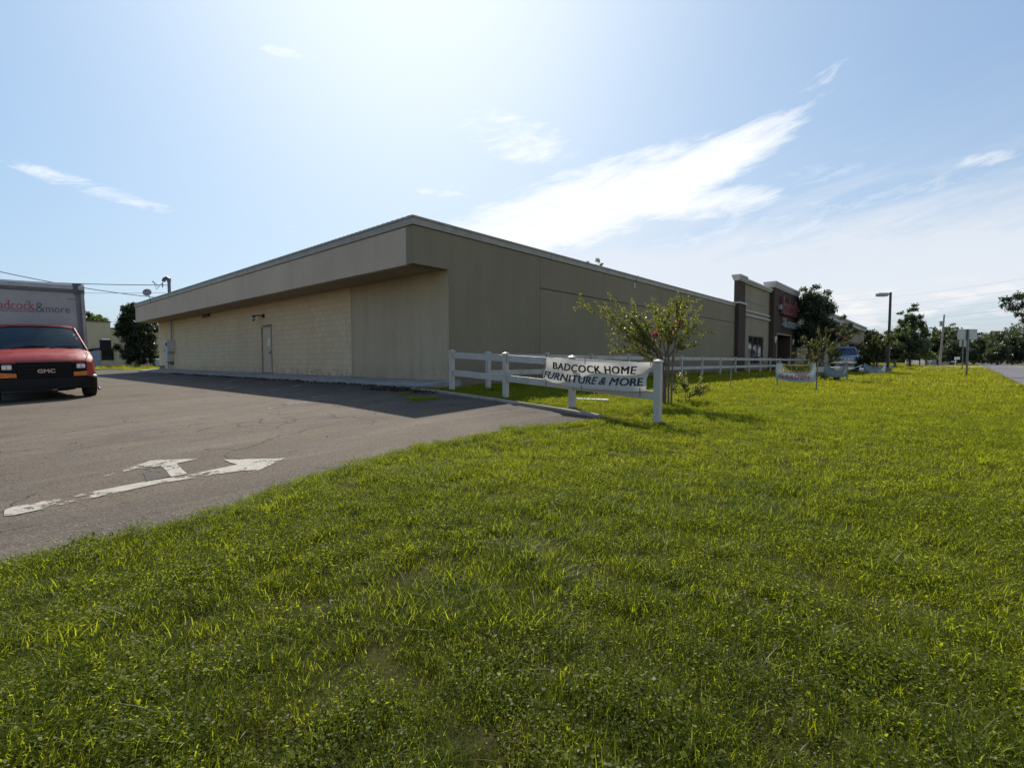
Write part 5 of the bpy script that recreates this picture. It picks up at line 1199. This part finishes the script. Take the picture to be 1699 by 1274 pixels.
# ------------------------------------------------------------------ grass
def grass_mat(name, a, b, trans, tr2, gloss=.10, big=.55):
    m, nt, out = new_mat(name); g = G(nt); p = g.pos()
    info = g.node('ShaderNodeObjectInfo').outputs['Random']
    t = g.node('ShaderNodeAttribute', attribute_name='tone').outputs['Fac']
    n = g.noise(p, big, 5, .6)
    n2 = g.noise(g.mapping(p, loc=(5, 5, 0)), 2.6, 3)
    f = g.math('ADD', g.math('MULTIPLY', t, .55), g.math('ADD', g.math('MULTIPLY', g.math('SUBTRACT', n, .30), .9), g.math('MULTIPLY', info, .2)), clamp=True)
    col = g.mix(f, a, b); tc = g.mix(f, trans, tr2)
    straw = g.ramp(g.math('ADD', g.math('MULTIPLY', info, .35), g.math('MULTIPLY', n2, .8)), [(.76, 0.0), (.92, .6)])
    col = g.mix(straw, col, (.12, .085, .025)); tc = g.mix(straw, tc, (.30, .24, .06))
    d = g.node('ShaderNodeBsdfDiffuse'); g.link(col, d.inputs[0])
    tl = g.node('ShaderNodeBsdfTranslucent'); g.link(tc, tl.inputs[0])
    gl = g.node('ShaderNodeBsdfGlossy'); gl.inputs['Roughness'].default_value = .42; gl.inputs[0].default_value = (1, 1, .92, 1)
    m1 = g.node('ShaderNodeMixShader'); m1.inputs[0].default_value = .5; g.link(d.outputs[0], m1.inputs[1]); g.link(tl.outputs[0], m1.inputs[2])
    m2 = g.node('ShaderNodeMixShader'); m2.inputs[0].default_value = gloss; g.link(m1.outputs[0], m2.inputs[1]); g.link(gl.outputs[0], m2.inputs[2])
    g.link(m2.outputs[0], out.inputs[0]); return m
G_grass = grass_mat('grass_blade', (.020, .038, .005), (.092, .104, .012), (.21, .30, .010), (.70, .73, .028), .008)
G_far = grass_mat('far_blade', (.032, .052, .006), (.122, .130, .014), (.22, .28, .010), (.74, .71, .034), .008)
G_tuft = grass_mat('tuft_blade', (.018, .040, .006), (.085, .108, .012), (.19, .31, .010), (.62, .70, .026), .016)
G_weed = grass_mat('weed_leaf', (.011, .022, .004), (.145, .170, .022), (.13, .21, .009), (.70, .75, .026), .010)
m_thatch, nt, out = new_mat('dead_thatch'); g = G(nt)
g.bsdf(out, g.ramp(g.node('ShaderNodeAttribute', attribute_name='tone').outputs['Fac'], [(0, (.02, .014, .007)), (.7, (.07, .048, .024)), (1, (.20, .15, .085))]), .8, 0, .3)
m_dry, nt, out = new_mat('dry_blade'); g = G(nt); g.bsdf(out, g.ramp(g.noise(g.obj(), 30, 3), [(.3, (.20, .155, .08)), (.7, (.42, .36, .23))]), .6)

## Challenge
Every line above should be returned exactly; the pictures stay out.

## Written response
Write part 5 of the bpy script that recreates this picture. It picks up at line 1199. This part finishes the script. Take the picture to be 1699 by 1274 pixels.
# ------------------------------------------------------------------ grass
def grass_mat(name, a, b, trans, tr2, gloss=.10, big=.55):
    m, nt, out = new_mat(name); g = G(nt); p = g.pos()
    info = g.node('ShaderNodeObjectInfo').outputs['Random']
    t = g.node('ShaderNodeAttribute', attribute_name='tone').outputs['Fac']
    n = g.noise(p, big, 5, .6)
    n2 = g.noise(g.mapping(p, loc=(5, 5, 0)), 2.6, 3)
    f = g.math('ADD', g.math('MULTIPLY', t, .55), g.math('ADD', g.math('MULTIPLY', g.math('SUBTRACT', n, .30), .9), g.math('MULTIPLY', info, .2)), clamp=True)
    col = g.mix(f, a, b); tc = g.mix(f, trans, tr2)
    straw = g.ramp(g.math('ADD', g.math('MULTIPLY', info, .35), g.math('MULTIPLY', n2, .8)), [(.76, 0.0), (.92, .6)])
    col = g.mix(straw, col, (.12, .085, .025)); tc = g.mix(straw, tc, (.30, .24, .06))
    d = g.node('ShaderNodeBsdfDiffuse'); g.link(col, d.inputs[0])
    tl = g.node('ShaderNodeBsdfTranslucent'); g.link(tc, tl.inputs[0])
    gl = g.node('ShaderNodeBsdfGlossy'); gl.inputs['Roughness'].default_value = .42; gl.inputs[0].default_value = (1, 1, .92, 1)
    m1 = g.node('ShaderNodeMixShader'); m1.inputs[0].default_value = .5; g.link(d.outputs[0], m1.inputs[1]); g.link(tl.outputs[0], m1.inputs[2])
    m2 = g.node('ShaderNodeMixShader'); m2.inputs[0].default_value = gloss; g.link(m1.outputs[0], m2.inputs[1]); g.link(gl.outputs[0], m2.inputs[2])
    g.link(m2.outputs[0], out.inputs[0]); return m
G_grass = grass_mat('grass_blade', (.020, .038, .005), (.092, .104, .012), (.21, .30, .010), (.70, .73, .028), .008)
G_far = grass_mat('far_blade', (.032, .052, .006), (.122, .130, .014), (.22, .28, .010), (.74, .71, .034), .008)
G_tuft = grass_mat('tuft_blade', (.018, .040, .006), (.085, .108, .012), (.19, .31, .010), (.62, .70, .026), .016)
G_weed = grass_mat('weed_leaf', (.011, .022, .004), (.145, .170, .022), (.13, .21, .009), (.70, .75, .026), .010)
m_thatch, nt, out = new_mat('dead_thatch'); g = G(nt)
g.bsdf(out, g.ramp(g.node('ShaderNodeAttribute', attribute_name='tone').outputs['Fac'], [(0, (.02, .014, .007)), (.7, (.07, .048, .024)), (1, (.20, .15, .085))]), .8, 0, .3)
m_dry, nt, out = new_mat('dry_blade'); g = G(nt); g.bsdf(out, g.ramp(g.noise(g.obj(), 30, 3), [(.3, (.20, .155, .08)), (.7, (.42, .36, .23))]), .6)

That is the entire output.